Jean-Michel Landry, février 2018
« Endettés du monde entier, unissez-vous! » pourrait être la devise d’un mouvement qui gagne du terrain chez nos voisins du sud. De plus en plus d’Américains surmontent en effet les tabous et sentiments de honte qui entourent l’endettement personnel. Certains mettent leurs dettes en commun et établissent ainsi un formidable rapport de force vis-à-vis d’institutions financières irresponsables. Ce mouvement gagnera-t-il la société québécoise, une des plus endettées en Amérique du Nord?
Nous sommes tous, ou presque tous, endettés. Et ça n’a rien d’étonnant : avec un pouvoir d’achat stagnant et des services publics malmenés (voir p. 4), il devient de plus en plus difficile de subvenir à des besoins essentiels tels que se loger, s’éduquer (et dans quelques cas extrêmes s’alimenter) sans emprunter ou faire appel au crédit. Les dettes, hypothèques et défauts de paiements pèsent sur nos vies, et comptent parmi les principales causes de dépression et de suicide. En revanche, l’endettement fait la joie des banques, agences de prêts et autres institutions financières qui tirent des profits colossaux du « marché de la dette ». En mars dernier, des employés du groupe bancaire TD (Toronto Dominion) confiaient à la presse être forcés de vendre des produits financiers destinés à accroitre l’endettement de leurs clients. Au même moment, le réseau anglophone de Radio-Canada annonçait que le groupe bancaire affichait des profits records. Depuis, des employés de la Banque de Montréal, la Banque Scotia, la Banque Royale et la CIBC ont révélé que ces pratiques malhonnêtes sont très répandues.
Comment mettre fin à cette spirale vicieuse? En déclenchant des « grèves d’endettés » (debt strikes), des étudiants américains ont jeté les bases de ce qu’aujourd’hui on appelle la désobéissance financière. L’idée est merveilleusement simple. Et, fait cocasse, elle prend sa source dans l’adage d’un ancien magnat du pétrole. « Si vous devez 100$ à la banque, » avait pour son dire M. Jean-Paul Getty, « c’est votre problème. Or si vous devez 100 millions à la banque… C’est le problème de la banque! ». Traduisons : à l’échelle individuelle, une dette est source de culpabilité, parfois même d’isolement et de peur. Gravement endettés, plusieurs craignent de répondre au téléphone ou encore d’ouvrir leur courrier. Mises bout à bout, cependant, les dettes des uns et des autres forment une plateforme d’action collective efficace. Sortis de leur isolement et réunis, les endettés possèdent en réalité un énorme pouvoir de négociation. Aux États-Unis, où la dette étudiante nationale atteint la somme de 1,3 trillion de dollars, le problème de l’endettement lié aux études pourrait soudainement devenir le problème des banquiers…

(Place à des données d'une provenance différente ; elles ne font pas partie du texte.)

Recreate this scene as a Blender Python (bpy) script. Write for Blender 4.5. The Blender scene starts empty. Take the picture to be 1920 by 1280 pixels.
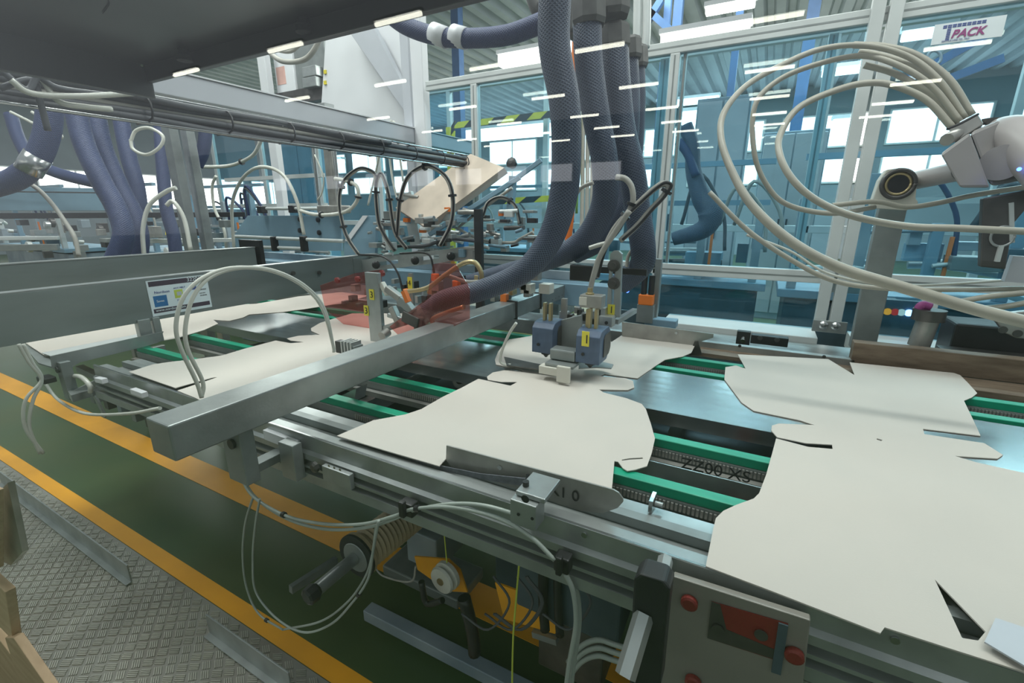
import bpy, math, random
from mathutils import Vector as V
from mathutils.geometry import tessellate_polygon
random.seed(7)
SC = bpy.context.scene; COL = SC.collection
# ------------------------------------------------------------------ camera
F = 858.0; PITCH = math.atan(243/858); YAW = math.radians(28.4); CZ = 1.6
cd = bpy.data.cameras.new('camera'); cam = bpy.data.objects.new('camera', cd); COL.objects.link(cam)
cd.sensor_width = 36; cd.lens = F*36/1920; cd.clip_start = .02; cd.clip_end = 200
cam.location = (0, 0, CZ); cam.rotation_euler = (math.pi/2-PITCH, 0, YAW); SC.camera = cam
# ------------------------------------------------------------------ world, light, exposure
w = bpy.data.worlds.new('world'); SC.world = w; w.use_nodes = True
w.node_tree.nodes['Background'].inputs[0].default_value = (.86, .93, 1.0, 1)
w.node_tree.nodes['Background'].inputs[1].default_value = .46
def area(name, loc, sx, sy, e, rot=(0, 0, 0), col=(.96, 1, .98)):
    l = bpy.data.lights.new(name, 'AREA'); l.shape = 'RECTANGLE'; l.size = sx; l.size_y = sy; l.energy = e; l.color = col
    o = bpy.data.objects.new(name, l); COL.objects.link(o); o.location = loc; o.rotation_euler = rot
area('hall_fill', (-3.5, 1.5, 5.4), 1.2, 4, 200)  # unseen area lights added to brighten the table and the hall
area('hall_fill', (.6, 1.6, 4.6), 3, .5, 75)
area('hall_fill', (-1, 8, 5.4), 6, 1.2, 420)
area('hall_fill', (-12, 8, 5.4), 6, 3, 750)
area('hall_fill', (4, 9, 5.4), 4, 3, 500)
area('hall_fill', (-4, 15, 5.4), 14, 3, 900)
SC.view_settings.view_transform = 'Standard'; SC.view_settings.look = 'None'
SC.view_settings.exposure = .15; SC.view_settings.gamma = 1; SC.view_settings.use_curve_mapping = False
SC.cycles.transparent_max_bounces = 24; SC.cycles.max_bounces = 8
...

Heureusement pour ces derniers, nous n’avons pas encore affaire à un mouvement de masse. Les grévistes appartiennent tous au milieu étudiant, et le mouvement demeure lié à la vague de protestation visant les établissements de l’entreprise Corinthian Colleges qui a fermé ses portes en 2015, laissant derrière elle des centaines d’étudiants (américains et ontariens) sans diplôme valide et lourdement endettés. De toute évidence, on ne syndique pas des endettés comme on syndique les ouvriers d’usine. Les clients d’une institution financière irresponsables sont très souvent géographiquement éloignés les unes des autres et ne partagent la plupart du temps aucun lien. Tandis que l’endettement des ménages nord-américains continue de gonfler (il a bondi de 73% en six ans au Québec) l’idée qu’une dette n’est pas une honte, mais une arme, mérite toutefois une certaine réflexion.